May 8, 2005
Denver Post
Writers on the Range
Change threatens a Rockies rite of spring
By Paul Larmer
It's springtime in the Rockies, which means roiling rivers, blooming fruit
orchards and lots of baby bovines in the valley-bottom pastures.
A month ago, the calves were small, dark lumps on dun-colored fields; today,
they are energetic youngsters chasing one another across green grass. In a
few weeks, most of the cow-calf pairs will head to the public lands, where
they will fatten up on mountain grasses.
The migration of livestock from valley pastures to mountain meadows, from
private lands to public, and back again, has been a tradition in the West
for more than a century. It's hard to imagine the day could come when this
rhythm ceases.
Yet, more and more people are imagining that day, and in some places
bringing it closer. Difficult economics and increasing conflicts with other
public-lands users - off-roaders, mountain bikers, hikers and the like -
have convinced a small but growing number of ranchers to give up their
grazing permits for one-time buyout checks.
Over the past decade, in places like Utah's Grand Staircase-Escalante
National Monument, Oregon's Steens Mountain and Arizona's Grand
Canyon-Parashant National Monument, ranchers have accepted hundreds of
thousands of dollars to take their cows permanently off lands with high
ecological and recreational values.
Whether this trickle of buyouts ever turns into a larger flood depends
largely on money. A group of environmental organizations, flying under the
banner of the Public Lands Grazing Campaign, is pushing legislation that
would authorize the federal government to fund buyouts across the West. But
the prospects of this Congress and president approving it are dimmer than
dim. Local bills - such as one authorizing buyout of grazing permits held by
a few Idaho ranchers in a proposed wilderness area - are more likely to pass
and be funded.
The ranchers' best hope for getting a "golden saddle" lies in the
growing
number of conservation groups and private funders who want to see fewer
cattle on the range. Today, at least a half-dozen groups, including the
Grand Canyon Trust, the Rocky Mountain Bighorn Sheep Association, the
National Wildlife Federation, the Conservation Fund, and the Oregon Natural
Desert Association, have buyout programs. The Conservation Fund alone has
purchased grazing permits covering 2.5 million acres over the last 10 years.
Of course, there are people on both sides of the fence who oppose the buyout movement.
Some environmentalists don't want ranchers to get a penny for grazing permits
that, according to federal law, are not a formal property right. But this stance
has softened. Andy Kerr, who once flung lawsuits at the Forest Service to stop
old-growth logging and now heads the grazing campaign, says most environmentalists
now acknowledge that ranchers' permits have always had tangible monetary value.

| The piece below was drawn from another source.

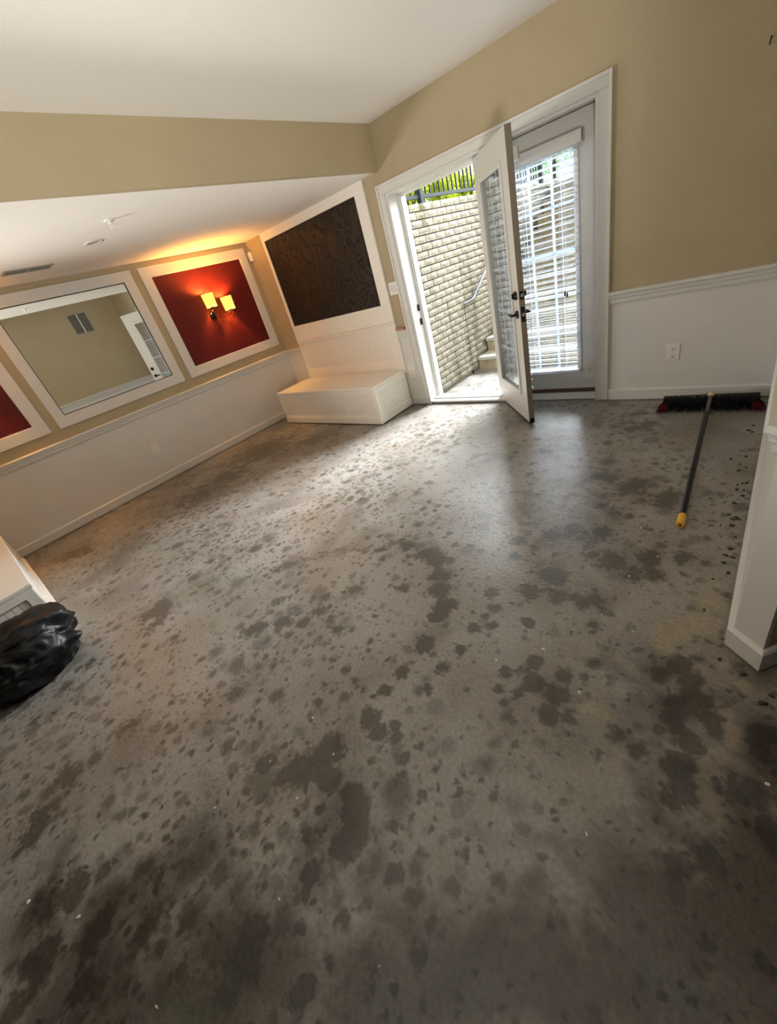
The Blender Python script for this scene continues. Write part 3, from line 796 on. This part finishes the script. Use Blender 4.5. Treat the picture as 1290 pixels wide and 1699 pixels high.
# ================================================================== SMALL FITTINGS
def outlet(loc, axis, label, group=None):
    """duplex outlet plate; axis 'y' on the north wall, 'x' on the west wall"""
    T = (lambda a, d, b: (loc[0] + a, loc[1] - d, loc[2] + b)) if axis == 'y' else (lambda a, d, b: (loc[0] + d, loc[1] + a, loc[2] + b))
    root = empty('wall_outlet', loc, label, 'outlet')
    def bx(m, a0, a1, d0, d1, b0, b1):
        p, q = T(a0, d0, b0), T(a1, d1, b1)
        return m.box(*sorted((p[0], q[0])), *sorted((p[1], q[1])), *sorted((p[2], q[2])))
    bx(MB(), -.043, .043, 0, .006, -.062, .062).build('cover_plate', M['plastic'], root, bevel=.003)
    for s in (-1, 1):
        b0 = s * .027
        bx(MB(), -.017, .017, .006, .009, b0 - .016, b0 + .016).build('socket_face', M['plastic'], root, bevel=.002)
        m = MB(); bx(m, -.009, -.0065, .009, .0096, b0 - .003, b0 + .008); bx(m, .006, .0085, .009, .0096, b0 - .003, b0 + .007)
        bx(m, -.003, .003, .009, .0096, b0 - .012, b0 - .006)
        m.build('slots', M['dark_plastic'], root)
    bx(MB(), -.003, .003, .006, .0075, -.003, .003).build('screw', M['steel'], root)


outlet((4.789, 0, .372), 'y', 'white duplex outlet above the push broom')
outlet((2.248, 0, .395), 'y', 'white duplex outlet between storage bench and door casing')
outlet((0, -2.298, .400), 'x', 'white duplex outlet below the mirror')

sw = empty('light_switch', (2.246, 0, 1.282), 'white double light switch left of the door casing', 'switch')
MB().box(2.190, 2.303, -.006, 0, 1.222, 1.342).build('cover_plate', M['plastic'], sw, bevel=.003)
for xx in (2.222, 2.270):
    MB().box(xx - .017, xx + .017, -.0085, -.006, 1.250, 1.314).build('rocker', M['white'], sw, bevel=.002)

sn = empty('motion_sensor', (.045, 0, 2.075), 'small white sensor box high in the alcove corner', 'sensor')
MB().box(.012, .075, -.042, 0, 2.018, 2.125).build('housing', M['plastic'], sn, bevel=.012)
MB().prism([(-.02, -.03), (.02, -.03), (.024, .0), (.02, .026), (-.02, .026)], lambda p, q, t: (.0435 + p, t, 2.06 + q), -.046, -.0415).build('lens', M['white'], sn, bevel=.002)

hk = MB().tube(spline([(5.09, 0, 1.950), (5.09, -.022, 1.952), (5.089, -.030, 1.94), (5.088, -.026, 1.925), (5.088, -.012, 1.922)]), .003, 8)
tag(hk.build('wall_hook', M['bronze']), 'tiny dark hook on the bare beige wall', 'hook')

# soffit: vent, downlight, sprinkler
vt = empty('ceiling_vent', (.597, -2.60, ZLOW), 'two section vent grille in the soffit above the mirror', 'vent')
MB().frame(lambda a, b, d: (a, b, ZLOW - d), .515, .680, -2.785, -2.415, .018, 0, .006).build('frame', M['ventgrey'], vt, bevel=.002)
MB().box(.533, .662, -2.767, -2.433, ZLOW - .002, ZLOW - .0005).build('backing', M['ventdark'], vt)
MB().box(.533, .662, -2.606, -2.594, ZLOW - .006, ZLOW - .002).build('divider', M['ventgrey'], vt)
for k in range(10):
    for (ya, yb_) in ((-2.767, -2.606), (-2.594, -2.433)):
        xx = .537 + k * .0128
        MB().prism([(0, 0), (.008, -.003), (.0085, -.002), (.0005, .001)], lambda p, q, t: (xx + p, t, ZLOW - .003 + q), ya, yb_).build('slat', M['ventgrey'], vt)

dl = empty('recessed_light', (1.228, -2.232, ZLOW), 'unlit round recessed light in the soffit', 'ceiling light')
n = 32
def ringv(r, z): return [(1.228 + r * math.cos(2 * math.pi * k / n), -2.232 + r * math.sin(2 * math.pi * k / n), ZLOW + z) for k in range(n)]
vs = ringv(.072, -.0005) + ringv(.070, -.006) + ringv(.050, -.007) + ringv(.046, -.0008)
fs = [(a * n + k, a * n + (k + 1) % n, (a + 1) * n + (k + 1) % n, (a + 1) * n + k) for a in range(3) for k in range(n)]
MB().add(vs, fs).build('trim_ring', M['white'], dl, smooth=True)
MB().add(ringv(.047, -.0012) , [tuple(range(n))]).build('lens', M['ventgrey'], dl)

sp = empty('fire_sprinkler', (1.80, -2.284, ZLOW), 'white fire sprinkler head hanging from the soffit', 'sprinkler')
MB().tube([(1.80, -2.284, ZLOW - .0003), (1.80, -2.284, ZLOW - .006), (1.80, -2.284, ZLOW - .009)], [.036, .034, .016], 20).build('escutcheon', M['plastic'], sp)
MB().tube([(1.80, -2.284, ZLOW - .008), (1.80, -2.284, ZLOW - .028)], .011, 12).build('body', M['plastic'], sp)
m = MB()
for s in (-1, 1):
    m.tube([(1.80, -2.284 + s * .010, ZLOW - .026), (1.80, -2.284 + s * .014, ZLOW - .04), (1.80, -2.284 + s * .003, ZLOW - .056)], .003, 6)
m.build('yoke', M['plastic'], sp)
MB().tube([(1.80, -2.284, ZLOW - .055), (1.80, -2.284, ZLOW - .058)], [.019, .020], 16).build('deflector', M['plastic'], sp)

# return vent on the east wall, seen in the mirror
rv = empty('return_vent', (5.405, -.77, 2.18), 'two section return vent high on wall, seen in the mirror', 'vent')
XE = 5.405
MB().frame(lambda a, b, d: (XE - d, a, b), -.955, -.580, 1.985, 2.375, .022, 0, .010).build('frame', M['ventgrey'], rv, bevel=.002)
MB().box(XE - .003, XE - .001, -.933, -.602, 2.007, 2.353).build('backing', M['ventdark'], rv)
MB().box(XE - .010, XE - .003, -.777, -.757, 2.007, 2.353).build('divider', M['plastic'], rv)
for k in range(17):
    for ya, yb_ in ((-.933, -.777), (-.757, -.602)):
        zz = 2.012 + k * .0203
        MB().prism([(0, 0), (.007, -.006), (.007, -.003), (0, .003)], lambda p, q, t: (XE - .003 - p, t, zz + q), ya, yb_).build('slat', M['ventgrey'], rv)

# ================================================================== PUSH BROOM
br = empty('push_broom', (5.07, -.30, 0), 'black push broom with red bristle ends and long pole', 'broom')
BC = Vector((5.068, -.235, 0)); bang = math.radians(3.0)
BU = Vector((math.cos(bang), math.sin(bang), 0)); BV = Vector((-math.sin(bang), math.cos(bang), 0))
def bpt(a, b, c): return tuple(BC + BU * a + BV * b + Vector((0, 0, c)))
m = MB()
prof = [(-.040, .062), (.040, .062), (.040, .098), (.026, .108), (-.026, .108), (-.040, .098)]
m.prism(prof, lambda p, q, t: bpt(t, p, q), -.275, .275)
m.build('head_block', M['black'], br, bevel=.004)
rb = random.Random(3)
for nm, mt_, rng_ in (('bristles', 'bristledark', [(-.262, .262)]), ('red_bristles', 'bristle', [(-.300, -.25), (.25, .300)])):
    m = MB()
    for (a0, a1) in rng_:
        for k in range(1500 if nm == 'bristles' else 420):
            a = rb.uniform(a0, a1); b = rb.uniform(-.044, .044)
            aa = max(-.268, min(.268, a * .93)); sp_ = rb.uniform(.8, 1.35)
            ax = a + (a - aa) * .6 + rb.uniform(-.008, .008); bx_ = b * 1.45 * sp_ + rb.uniform(-.008, .008)
            t0 = Vector(bpt(aa, b * .8, .068)); t1 = Vector(bpt((aa + ax) / 2, (b + bx_) / 2, .035)); t2 = Vector(bpt(ax * 1.02, bx_, rb.uniform(.001, .012)))
            w = BU * .0016; w2 = BV * .0016
            m.add([t0 - w, t0 + w, t1 + w, t2, t1 - w, t1 + w2], [(0, 1, 2, 4), (4, 2, 3), (0, 4, 5), (1, 5, 2), (4, 3, 5), (2, 5, 3)])
    tag(m.build(nm, M[mt_], br), kind='stuff')
# dust on the block
m = MB()
for k in range(22):
    a, b, s_ = rb.uniform(-.25, .25), rb.uniform(-.024, .024), rb.uniform(.002, .006)
    p = Vector(bpt(a, b, .1082)); m.add([p + BU * s_, p + BV * s_, p - BU * s_ * 1.4, p - BV * s_], [(0, 1, 2, 3)])
tag(m.build('dust_specks', M['ventgrey'], br), kind='stuff')
H0 = Vector(bpt(.008, -.030, .112)); H1 = Vector((5.136, -1.760, .018))
hd = (H1 - H0).normalized()
MB().tube([H0 + Vector((0, .03, -.016)), H0 + Vector((0, .016, .012)), H0 + Vector((0, -.006, .008))], [.021, .019, .014], 14).build('pole_socket', M['knob'], br, smooth=True)
m = MB()
rs = []; pth = []
for k in range(25):
    pth.append(H0 + hd * (.006 + .0105 * k)); rs.append(.0098 if k % 2 else .0122)
m.tube(pth, rs, 10); m.build('threaded_ferrule', M['thread'], br)
MB().tube([H0 + hd * .25, H0 + hd * .26, H1 - hd * .075], [.0135, .0145, .0145], 16).build('pole', M['blackpole'], br, smooth=False)
MB().tube([H1 - hd * .085, H1 - hd * .08, H1 - hd * .006, H1], [.0155, .0185, .0185, .0165], 16).build('end_cap', M['yellow'], br)
MB().tube([H1 - hd * .001, H1 + hd * .0005], [.007, .007], 12).build('cap_hole', M['dark_plastic'], br)
MB().tube([H0 + hd * .05 + Vector((-.025, 0, .0)), H0 + hd * .05 + Vector((.025, 0, .0))], [.006, .006], 8).build('wing_bolt', M['black'], br)
MB().tube(spline([H0 + hd * .055 + Vector((.012, 0, .0)), H0 + hd * .10 + Vector((.055, 0, -.018)), Vector(bpt(.12, -.12, .05)), Vector(bpt(.165, -.05, .09)), Vector(bpt(.185, -.022, .108))]), .0042, 8).build('wire_brace', M['black'], br, smooth=True)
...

Permits increase the value of privately held properties and can be borrowed against.
Though rancher interest in voluntary buyouts is increasing, most of the organizations
that represent them oppose buyouts on the grounds that they will kill the West's
ranching culture. But that's an overstatement. Buyouts will be most attractive
to ranching operations that have never made sense, economically or ecologically.
Ranchers who have figured out how to make a profit while maintaining the health
of the land will stay on the public lands.
Even ranchers who accept buyout checks don't have to get out of the
business. They can reinvest in their livestock operations by purchasing
private land, or they can start new businesses that better fit the region's
rapidly evolving economy. In either case, the rural West benefits.
And so does the land. Buyouts can relieve pressure on ecosystems grazed too
hard for too long and give a boost to wild species that are highly valued by
society, yet can't survive cows. There is no reason why ranchers struggling
to make a go of it in prime grizzly habitat, or in the path of bison
migrating out of Yellowstone National Park, or along a desert stream that
provides critical habitat for endangered songbirds, shouldn't be given a
generous check to permanently move their cows to greener pastures.
In the years ahead, the rhythm of public-land ranching may beat a little
less loudly. But in return, the wild heart of the West will grow stronger.